116 3rd St SE
Cedar Rapids, Iowa 52401
Fees increasing for garbage, yard waste pickup in Cedar Rapids
Nov. 26, 2009 8:49 am
Having your garbage and yard waste picked up is likely to cost you more under a plan by the Cedar Rapids/Linn County Solid Waste Agency to charge more to bury it in a landfill or turn it into compost.
The agency's board of directors has approved a tentative new budget that raises the tipping fee for garbage 8.6 percent, from $35 a ton to $38. It also raises the fees for yard waste and other compost materials 20 percent, from $15 a ton to $18.
The increased fees are slated to go into effect July 1. The agency board casts a final vote Dec. 15.
Karmin McShane, the agency's executive director, said the increase - the first since 1994 - should raise another $540,000 a year, bringing annual revenue from tipping fees to $6.855 million.
McShane said the extra revenue will help pay for additional landfill monitoring and for programs that work to divert material from the landfill. She said the agency also will face additional costs to re-close and monitor its Site 1 landfill downriver from downtown Cedar Rapids, which was reopened to take in flood debris.
She said the increase in compost fees still won't cover the cost to create compost, which the agency gives away.
Mark Jones, superintendent of Cedar Rapids' Solid Waste and Recycling Division, said the increased fees will cost the city about $100,000 more a year.
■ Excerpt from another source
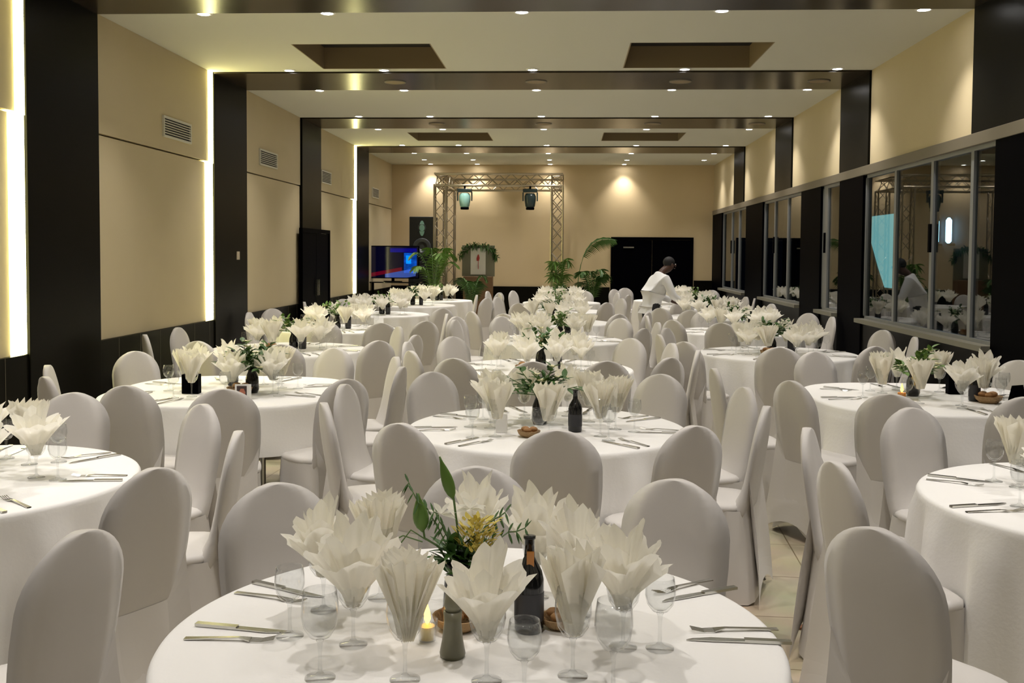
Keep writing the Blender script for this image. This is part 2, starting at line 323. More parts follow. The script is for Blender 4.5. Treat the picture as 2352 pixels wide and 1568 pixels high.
for yy in LY:
    for ci, xx in enumerate(LX):
        if yy == 22.83 and ci == 4: continue
        nm = ROWN.get(yy)
        if yy == 22.83: lab = 'small round ceiling downlight, %s, in the row along the back wall' % CN[ci]
        elif nm: lab = 'small round ceiling downlight, %s, in the %s crosswise row from the camera' % (CN[ci], nm)
        else: lab = 'small round ceiling downlight, %s, outside the photo, %s' % (CN[ci], {-3.1: 'last behind the camera', -0.55: 'just behind the camera', 0.85: 'just ahead of the camera', 3.30: 'above the nearest table', 4.70: 'ahead of the nearest table', 7.17: 'before the first dark band'}[yy])
        t = thing('ceiling_downlight', lab, 'ceiling light', (xx, yy, H), 0, 'round downlights in the ceiling')
        obj('trim_ring', ring_m, None, t); obj('lens', lens_m, None, t)
        ld = bpy.data.lights.get('downlight_bulb')
        if not ld:
            ld = bpy.data.lights.new('downlight_bulb', 'SPOT'); ld.energy = SPOT_W; ld.color = SPOT_COL; ld.spot_size = radians(96); ld.spot_blend = 0.85; ld.shadow_soft_size = 0.05
        lo = bpy.data.objects.new('bulb', ld); COL.objects.link(lo); lo.parent = t; lo.location = (0, 0, -0.02)
# round flush ceiling speakers in the dark bands
for by, nm in ((11.86, 'second'), (15.66, 'third')):
    for ci, xx in enumerate((-2.05, -0.38, 1.30, 2.89)):
        t = thing('ceiling_speaker', 'round flush ceiling speaker in the %s dark band, %s from the left' % (nm, ['first', 'second', 'third', 'fourth'][ci]), 'speaker', (xx, by, H-0.02), 0, 'ceiling speakers')
        obj('rim', MB().loft([[(r*cos(2*pi*j/24), r*sin(2*pi*j/24), z) for j in range(24)] for r, z in ((0.13, 0.0), (0.127, -0.008), (0.11, -0.008), (0.11, 0.0))], False, False), MAT['header'], t, True)
        obj('grille', MB().lathe([(0.11, -0.006), (0.10, -0.003)], 24), MAT['recess'], t)
# air grilles on the left wall
for i, (y0, y1, nm) in enumerate(((9.88, 10.62, 'largest and nearest'), (13.03, 13.82, 'second from the camera'), (16.36, 17.02, 'third, above the black side door'), (20.66, 21.36, 'farthest, near the back corner'))):
    t = thing('air_grille', 'white slatted air grille high on the left wall, '+nm, 'vent', (XL+0.012, y0, 2.83), 0, 'air grilles on the left wall')
    L_ = y1-y0; f = MB().box(0, 0, 0, 0.02, L_, 0.022).box(0, 0, 0.19, 0.02, L_, 0.212).box(0, 0, 0.022, 0.02, 0.022, 0.19).box(0, L_-0.022, 0.022, 0.02, L_, 0.19)
    obj('frame', f, MAT['grille'], t); obj('backing', MB().box(0, 0.022, 0.022, 0.003, L_-0.022, 0.19), MAT['slot'], t)
    s_ = MB()
    for j in range(6): z = 0.04+j*0.025; s_.box(0.004, 0.022, z, 0.018, L_-0.022, z+0.008)
    obj('louvre', s_, MAT['grille'], t)
t = obj('light_switch', MB().box(0, 0, 0, 0.008, 0.10, 0.10).box(0.008, 0.03, 0.025, 0.013, 0.07, 0.075), MAT['switch'], loc=(XL+0.045, 12.02, 1.585), bevel=0.003)
tag(t, 'small beige switch plate on the second dark column of the left wall', 'switch')
t = obj('wood_scrap', MB().box(-0.06, -0.02, 0, 0.06, 0.02, 0.012), MAT['scrap'], loc=(1.10, 4.52, 0), bevel=0.003); t.rotation_euler = (0, 0, 0.1)
tag(t, 'small flat brown scrap lying on the tiled floor in the right aisle', 'litter')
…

The city landfills about 20,000 tons of garbage and directs about 15,000 tons of yard waste, including leaves from the fall pickup, a year.
He said the new cost spread over 38,000 residential customers would mean an increase of $2.63 a year per household, or 21 cents a month.
Tom Newbanks, the city of Marion's public services director, said the tipping fee increase could raise his operation's costs by $20,000 a year. He said the waste agency's plan to raise the cost to handle recyclables from $10 a ton to $20 at the Site 2 landfill on Marion's northeast edge also will impact his city. Cedar Rapids takes its recyclables directly to the recycler.
About 80 percent of what comes into the agency's landfills comes from commercial and industrial users, McShane said.
She thought the biggest private haulers likely would see a $300 a day increase in fees at Site 2.
Ted Carter, whose family owns ABC Disposal in Hiawatha, said Tuesday some of the additional costs likely would be passed on to customers, though he said his company would work to improve how it manages garbage.
Iowa City's landfill charges a tipping fee of $38.50 a ton for Iowa City residents and $43.50 a ton for other Johnson County residents. The city is not planning a fee increase, said Dave Elias, wastewater and landfill superintendent.